The chamber music group imported for the Sunday celebration of the Harbor View’s centennial is the award-winning Fenway Ensemble of the Bos­ton Chamber Society. Lest anyone think that other Victorian pleasures are shortchanged, note that Reid Flem­ing, national croquet champion, will give an exhibition game on Saturday for the edification of those who would improve their croquet and contin­uation shots. The demonstration will he on the beautiful new green behind the Harbor View. Here, too, celebrants may try their hand at another turn-of-the-century favorite — bad­minton.
 
The new green replaces, the enor­mous parking lot that served the Harbor View in recent years. “I never feel better than when I see people take asphalt out,” Mr. Hyland says of the recent change. In addition the renova­tions to the property have replaced the asphalt roads that served the cottages with brick walkways. Parking is now behind the cottages in small lots cov­ered with crushed stone. Only one small asphalt parking lot remains, con­cealed by a thick hedge.
 
The Harbor View Hotel of 1991 is grander than she was in 1891. The porch extends further along the sides and front of the building than before. In 1967, 51 units were added to the ho­tel behind the main building. In the 1980s, the Harbor View’s imposing lines were enhanced with gables and turrets. And now the soft gray of her shingles suits both the formality of her gardens and the wild, natural growth across the street.
 
It is hard to imagine that the Harbor View Hotel was once the sole structure in this area, then called Starbuck’s Bluff.

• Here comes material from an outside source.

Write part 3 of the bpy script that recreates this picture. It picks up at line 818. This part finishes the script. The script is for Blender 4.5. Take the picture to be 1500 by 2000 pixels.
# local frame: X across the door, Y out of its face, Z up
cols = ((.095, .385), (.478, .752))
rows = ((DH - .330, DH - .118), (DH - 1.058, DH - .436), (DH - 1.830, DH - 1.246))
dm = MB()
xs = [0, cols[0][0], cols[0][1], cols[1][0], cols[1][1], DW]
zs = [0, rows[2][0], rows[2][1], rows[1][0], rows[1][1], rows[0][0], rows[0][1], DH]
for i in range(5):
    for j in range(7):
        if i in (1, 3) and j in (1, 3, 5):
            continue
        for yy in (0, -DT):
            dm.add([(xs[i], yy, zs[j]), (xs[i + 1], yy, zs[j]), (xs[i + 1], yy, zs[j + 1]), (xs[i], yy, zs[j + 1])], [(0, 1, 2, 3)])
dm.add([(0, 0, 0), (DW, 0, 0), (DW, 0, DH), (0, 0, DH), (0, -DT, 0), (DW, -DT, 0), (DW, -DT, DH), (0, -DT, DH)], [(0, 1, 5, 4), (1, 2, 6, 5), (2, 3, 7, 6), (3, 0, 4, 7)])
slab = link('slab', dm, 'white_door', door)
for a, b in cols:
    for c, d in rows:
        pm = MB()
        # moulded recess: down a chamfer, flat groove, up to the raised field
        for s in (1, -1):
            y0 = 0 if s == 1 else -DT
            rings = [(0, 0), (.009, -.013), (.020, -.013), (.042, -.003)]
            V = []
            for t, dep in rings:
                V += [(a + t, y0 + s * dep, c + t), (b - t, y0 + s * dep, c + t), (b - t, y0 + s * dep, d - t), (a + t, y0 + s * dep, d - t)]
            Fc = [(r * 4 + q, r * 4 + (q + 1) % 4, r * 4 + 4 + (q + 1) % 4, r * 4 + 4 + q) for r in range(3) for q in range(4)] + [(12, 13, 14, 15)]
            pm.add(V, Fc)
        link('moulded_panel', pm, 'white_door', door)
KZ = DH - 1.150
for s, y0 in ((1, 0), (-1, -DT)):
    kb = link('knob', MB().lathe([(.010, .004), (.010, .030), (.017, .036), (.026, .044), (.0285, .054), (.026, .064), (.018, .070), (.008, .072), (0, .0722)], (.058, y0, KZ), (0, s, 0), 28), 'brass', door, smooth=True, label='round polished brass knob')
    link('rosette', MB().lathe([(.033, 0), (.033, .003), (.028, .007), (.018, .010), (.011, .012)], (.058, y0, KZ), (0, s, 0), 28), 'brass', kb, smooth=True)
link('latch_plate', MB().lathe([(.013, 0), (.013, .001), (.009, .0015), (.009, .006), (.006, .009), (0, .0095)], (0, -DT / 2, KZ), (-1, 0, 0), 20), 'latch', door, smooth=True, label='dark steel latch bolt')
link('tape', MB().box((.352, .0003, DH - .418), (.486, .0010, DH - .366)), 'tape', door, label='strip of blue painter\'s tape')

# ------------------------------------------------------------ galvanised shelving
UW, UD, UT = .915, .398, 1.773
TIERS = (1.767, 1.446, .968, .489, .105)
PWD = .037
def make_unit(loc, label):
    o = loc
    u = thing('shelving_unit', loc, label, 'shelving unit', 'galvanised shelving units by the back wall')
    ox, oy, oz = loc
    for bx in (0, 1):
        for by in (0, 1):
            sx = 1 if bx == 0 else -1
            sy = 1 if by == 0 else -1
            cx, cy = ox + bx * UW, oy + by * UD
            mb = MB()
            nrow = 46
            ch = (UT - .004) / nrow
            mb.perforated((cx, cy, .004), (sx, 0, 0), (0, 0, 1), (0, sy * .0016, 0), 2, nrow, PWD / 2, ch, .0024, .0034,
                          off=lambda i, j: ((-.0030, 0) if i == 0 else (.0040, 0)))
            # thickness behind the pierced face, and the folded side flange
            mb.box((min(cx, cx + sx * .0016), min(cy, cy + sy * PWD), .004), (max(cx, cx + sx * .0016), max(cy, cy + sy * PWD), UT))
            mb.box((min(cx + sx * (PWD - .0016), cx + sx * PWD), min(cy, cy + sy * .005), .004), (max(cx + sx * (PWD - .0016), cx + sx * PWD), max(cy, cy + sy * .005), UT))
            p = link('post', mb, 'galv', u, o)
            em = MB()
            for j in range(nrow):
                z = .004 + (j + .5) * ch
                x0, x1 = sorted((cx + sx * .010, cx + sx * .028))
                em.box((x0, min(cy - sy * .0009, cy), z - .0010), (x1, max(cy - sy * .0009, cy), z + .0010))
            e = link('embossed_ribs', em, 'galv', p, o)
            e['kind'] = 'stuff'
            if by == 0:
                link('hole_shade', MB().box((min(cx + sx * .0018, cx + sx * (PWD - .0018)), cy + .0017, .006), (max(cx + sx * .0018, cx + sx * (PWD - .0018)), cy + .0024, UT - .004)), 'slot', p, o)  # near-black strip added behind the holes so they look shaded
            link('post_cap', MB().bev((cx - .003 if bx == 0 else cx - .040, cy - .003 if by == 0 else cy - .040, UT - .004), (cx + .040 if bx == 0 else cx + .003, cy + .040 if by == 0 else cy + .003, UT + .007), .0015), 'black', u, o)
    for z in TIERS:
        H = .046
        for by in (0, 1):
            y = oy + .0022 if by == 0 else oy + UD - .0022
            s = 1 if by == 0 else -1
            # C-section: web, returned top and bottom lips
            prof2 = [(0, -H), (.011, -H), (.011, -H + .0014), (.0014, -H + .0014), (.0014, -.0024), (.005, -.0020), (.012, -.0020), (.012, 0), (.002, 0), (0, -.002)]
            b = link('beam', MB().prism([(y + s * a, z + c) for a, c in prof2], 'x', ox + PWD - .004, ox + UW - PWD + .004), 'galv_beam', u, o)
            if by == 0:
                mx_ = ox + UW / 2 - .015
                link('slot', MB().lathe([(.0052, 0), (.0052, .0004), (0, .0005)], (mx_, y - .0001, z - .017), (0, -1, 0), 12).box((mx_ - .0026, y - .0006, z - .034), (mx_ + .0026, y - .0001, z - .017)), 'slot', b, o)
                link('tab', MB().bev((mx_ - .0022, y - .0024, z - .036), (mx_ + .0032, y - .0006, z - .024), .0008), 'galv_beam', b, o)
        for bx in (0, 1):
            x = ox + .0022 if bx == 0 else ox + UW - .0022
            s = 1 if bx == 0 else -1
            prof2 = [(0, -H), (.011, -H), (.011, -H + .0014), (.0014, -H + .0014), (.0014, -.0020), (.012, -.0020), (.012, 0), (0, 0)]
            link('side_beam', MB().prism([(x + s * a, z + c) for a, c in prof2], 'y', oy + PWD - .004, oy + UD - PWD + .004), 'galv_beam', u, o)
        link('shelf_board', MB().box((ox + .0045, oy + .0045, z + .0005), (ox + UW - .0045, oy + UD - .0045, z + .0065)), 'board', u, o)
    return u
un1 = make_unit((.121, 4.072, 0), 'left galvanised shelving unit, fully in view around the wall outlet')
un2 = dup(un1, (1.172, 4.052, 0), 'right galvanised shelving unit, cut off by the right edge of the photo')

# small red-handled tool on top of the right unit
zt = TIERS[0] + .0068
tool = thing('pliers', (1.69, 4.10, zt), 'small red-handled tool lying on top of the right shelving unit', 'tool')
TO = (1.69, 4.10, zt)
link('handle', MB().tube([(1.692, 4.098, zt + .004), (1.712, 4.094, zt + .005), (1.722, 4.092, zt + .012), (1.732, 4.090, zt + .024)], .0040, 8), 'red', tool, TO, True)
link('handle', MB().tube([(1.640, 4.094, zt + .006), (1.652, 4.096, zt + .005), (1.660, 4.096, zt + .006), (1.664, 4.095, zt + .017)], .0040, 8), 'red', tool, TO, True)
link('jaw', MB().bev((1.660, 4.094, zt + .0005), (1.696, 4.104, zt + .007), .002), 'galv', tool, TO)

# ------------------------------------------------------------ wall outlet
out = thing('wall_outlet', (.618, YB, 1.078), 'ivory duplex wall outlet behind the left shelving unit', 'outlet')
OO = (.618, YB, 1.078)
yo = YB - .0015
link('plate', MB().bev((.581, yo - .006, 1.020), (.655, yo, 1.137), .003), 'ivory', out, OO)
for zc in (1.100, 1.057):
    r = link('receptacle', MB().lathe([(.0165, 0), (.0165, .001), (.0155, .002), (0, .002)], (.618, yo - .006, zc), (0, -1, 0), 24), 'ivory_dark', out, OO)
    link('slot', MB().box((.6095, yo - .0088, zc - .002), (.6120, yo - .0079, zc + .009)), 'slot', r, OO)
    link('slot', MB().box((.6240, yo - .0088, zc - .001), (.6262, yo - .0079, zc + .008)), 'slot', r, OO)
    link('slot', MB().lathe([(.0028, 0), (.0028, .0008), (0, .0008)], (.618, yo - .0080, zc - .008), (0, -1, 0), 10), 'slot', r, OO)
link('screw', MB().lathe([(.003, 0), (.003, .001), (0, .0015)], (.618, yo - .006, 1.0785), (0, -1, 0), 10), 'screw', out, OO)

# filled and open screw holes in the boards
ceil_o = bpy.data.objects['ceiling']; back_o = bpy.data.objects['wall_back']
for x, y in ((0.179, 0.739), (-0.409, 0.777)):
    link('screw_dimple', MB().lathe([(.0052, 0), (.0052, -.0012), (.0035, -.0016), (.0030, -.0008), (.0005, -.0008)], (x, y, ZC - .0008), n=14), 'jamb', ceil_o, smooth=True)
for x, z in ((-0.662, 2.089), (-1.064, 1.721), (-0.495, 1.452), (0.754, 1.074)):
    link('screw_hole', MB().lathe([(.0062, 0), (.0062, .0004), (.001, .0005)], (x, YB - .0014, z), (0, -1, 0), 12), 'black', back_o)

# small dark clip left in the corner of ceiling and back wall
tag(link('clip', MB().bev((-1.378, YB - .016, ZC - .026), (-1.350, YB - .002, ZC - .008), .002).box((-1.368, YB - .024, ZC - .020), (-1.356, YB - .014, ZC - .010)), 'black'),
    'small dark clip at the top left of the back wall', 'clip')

North Water street had to be extended to accommodate the hotel. The Starbuck’s Bluff Land Company laid the surrounding property out in ave­nues which had many desirable lots for sale, the Vineyard Gazette noted in November of 1890. Today the Harbor View is bounded to the sides and to the back by a sea of summer homes, white picket fences and green privet hedges. On Saturday, Oct. 5, in the beauti­fully planted surroundings of the ho­tel’s yard, antique cars will be on display from 11 a.m. to 5 p.m. Many are coming from the mainland. From 12 to 3 p.m. on the same day, there will be a poolside barbecue to feed cen­tennial celebrants. From 3 to 5 p.m. nickel hot dogs, ice cream and lemon­ade will be sold near the croquet dem­onstration. Those who want more formal treatment can have high tea at 4 p.m.
 
On Sunday, during dinner Island fa­vorite David Crohan will play ragtime piano. Among his renditions will be music by Scott Joplin that has charmed Mr. Crohan’s audiences for years. In the first floor hallway visitors can enjoy a display of historic memorabilia that will be on exhibit for the entire weekend. Here will be photographs from the last century, at a time when people marvelled that 100,000 shingles for the hotel were imported from New Brunswick. Among a fine collection of Wampanoag portraits is a detailed photo of the steamer Martha’s Vine­yard landing at the wharf in Gay Head. Also on exhibit is a dramatic picture of the train and steamers at Cottage City. It sets the tone of a time when people looked for these first-rate qualities of a hotel, as described by the Gazette of 1949: “hair mattresses, woven wire springs, electric bells in every room . . . lighted with gas throughout, drainage good and sanitary arrange­ments of latest improved patterns.
 
“It was, at that time, the most splendid hotel on the Vineyard. The rates were $2.50 to $3.00 per day.” Some things endure in kind. Centen­nial celebrants will find good rates for room and board prevail for this cen­tennial celebration as well.